Yes, pots and kettles PDK. How many sheep can you get in the back of Leaf these days? "Water quality state in the pastoral class was not statistically different from that of the urban class, and water quality state in the plantation forest class was not statistically different from that of the native forest class."
http://www.tandfonline.com/doi/abs/10.1080/00288330.2004.9517243?src=re…
"Ten-year trends (2004–2013) indicated recent improvements in ammoniacal nitrogen, dissolved reactive phosphorus and total phosphorus in the pastoral and urban classes, possibly reflecting improved land management."
http://www.tandfonline.com/doi/full/10.1080/00288330.2016.1150309
Our success as a planet of human beings is already beginning to haunt us.

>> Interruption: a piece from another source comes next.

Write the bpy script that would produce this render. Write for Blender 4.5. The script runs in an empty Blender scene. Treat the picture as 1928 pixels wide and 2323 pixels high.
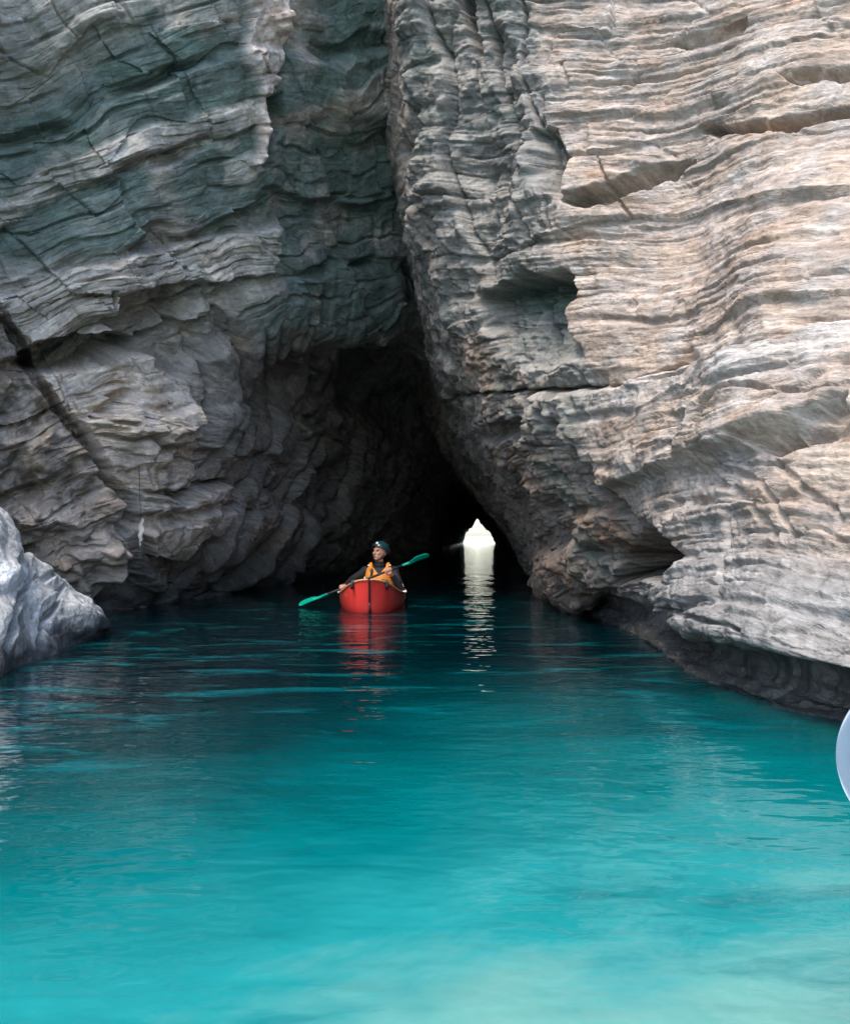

It's obvious we're struggling to fit everyone in, even more so when you look at the quality of life we expect in doing so. Historically these sorts of problems have been sorted out by warfare & mass slaughter. Even the 39-45 war of last century has some staggering mortality statistics, especially in the Russias. My guess is that it will probably be so again, although surviving the after-glow of a nuclear confrontation doesn't please too may people, including myself, but it's hard to see anything else happening, sadly. If we'd only learned something from our history we might have a chance. This isn't apparent. And remember also, not all cultures think like us. We are very good at telling others what to do because we see it as the right thing to do, but not everyone has our education or worldly knowledge & experience. There's maybe a billion people who think like us. The rest..... ????
Previously I've seen Ag methane emissions as part of the problem. Lately I've looked at our ruminant emissions and I can't for the life of me see that methane produced from carbon taken from the atmosphere as part of the natural carbon cycle is in anyway comparable with carbon dug up and emitted by highly unnatural human processes. One adds more carbon to the atmosphere the other doesn't.
Add to that the idea of planting trees as a carbon sink, that's just bs. Once added to the carbon cycle it's not going away except short term. But I guess it does help some people's mental health, maybe.